After seeing his father's stuggles as a Cuban exile, Ricardo Lamas isn't too worried about a simple fist fight.

Lamas’ personal journey into martial arts started when he was about 11 or 12, when his brother brought home a UFC tape. He fell in love with it, soon afterward started taekwondo, and moved on to wrestling in high school. Upon graduating from Elmhurst College in Illinois, where he also wrestled winning over 100 matches, Lamas realized he still had the drive to compete. At the time, he was working at a health club where a fellow trainer had a background in some of the striking arts. Lamas began training with him, and after a week, the trainer put him in a boxing fight. Lamas lost but he was hooked on learning more.

After a strong start to his career, Lamas didn’t begin earning any international recognition until defeating the highly regarded Hatsu Hioki in June 2012. When he followed it up with an even more dominant, TKO victory over Erik Koch six months later, it signaled he could be ready for the elite.

The last year has been spent waiting for fights that never materialized, and the absence did him no favors in raising his profile, though the bilingual fighter has continually done work with Spanish-speaking media.

Even his camps are low-key. He splits time with Team Top Notch in Villa Park, Illinois and MMA Masters in Miami, two training centers that combined have not produced nearly as much elite talent as Aldo’s Nova Uniao club.

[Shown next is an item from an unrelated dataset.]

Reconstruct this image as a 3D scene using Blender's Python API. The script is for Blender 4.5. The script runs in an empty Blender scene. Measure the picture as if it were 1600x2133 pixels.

It’s almost as if Lamas prefers this underdog role. After all, he describes his heart and tenacity as the two things Aldo is probably most wary of, and suggests that any slowdown by the champion will speed him up. That said, he knows what he’s up against. He’s watched Aldo from up close since their days together in the WEC. He calls him, “amazing” and “great,” but yet he feels emboldened both by his own background and training, and the winds of change that seem to be blowing through the UFC’s championship landscape.

Anderson Silva has fallen and Georges St-Pierre has walked away, and so now Aldo is the next long-term titleholder tasked with stopping change. Lamas might not be one of those rare challengers that is favored to win, but try telling him that. To him, he is like his father, a man with a plan, standing up to a seemingly impossible task. Whether you choose to believe in his one-man revolution or not is your business. He’ll just do what comes naturally. And this is it. Fighting. It had to be, because remember his father? Once upon a time, when Ricardo decided he wanted to pursue MMA, his dad Jose stood in opposition of the decision. But Ricardo was raised to stand up for what he believed in, so he won the argument against a man who once stood up to armed enemies. And on Saturday night, Jose will be in the Prudential Center as Ricardo attempts to make history of his own.

“I’m one of those guys, I’m quiet, I don’t talk a lot of trash,” Ricardo said. “I have respect for you as long as you have respect for me. And I haven’t been booked against any fighters who have been disrespectful towards me, so I’ve stayed myself and I’ve stayed relatively calm and quiet. I’m one of those guys who sneaks up on you and by the time you notice me, it’s too late.”